I can replicate on Linux. With an empty con dir in current dir, debugger does not break until program exits. If ./con is a file, it writes to it and enters some kind of never-ending loop, as you say.
strace perl -d a.pl shows this:
newfstatat(AT_FDCWD, "con", ..., ...)
Then, if con is found, it is opened with openat(AT_FDCWD, "con", O_RDWR|O_CREAT|O_TRUNC|O_CLOEXEC, 0666) and it is writing to it.
perl a.pl does not look for con
The flag AT_FDCWD has the meaning of "relative to current dir", i.e. where you execute from and not where script is located.
documentation mentions it:
If there is a TTY, we have to determine who it belongs to before we ca
+n proceed. If this is a slave editor or graphical debugger (denoted b
+y the first command-line switch being '-emacs'), we shift this off an
+d set $rl to 0 (XXX ostensibly to do straight reads).

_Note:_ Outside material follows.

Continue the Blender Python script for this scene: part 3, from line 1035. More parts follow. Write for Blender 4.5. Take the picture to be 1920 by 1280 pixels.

We then determine what the console should be on various systems:
Cygwin - We use stdin instead of a separate device.
Windows or MSDOS - use con.
AmigaOS - use CONSOLE:.
VMS - use sys$command.
Unix - use /dev/tty.
Question is: why on Unix con has a role?
And I find this in source of perl5db.pl:
elsif ( $^O eq 'dos' or -e "con" or $^O eq 'MSWin32' ) {
$console = "con";
}
-e "con" short-circuits the Unix check further down (if file or dir "con" exists in current dir): if( -e '/dev/tty'). Surely a bug AFAICS.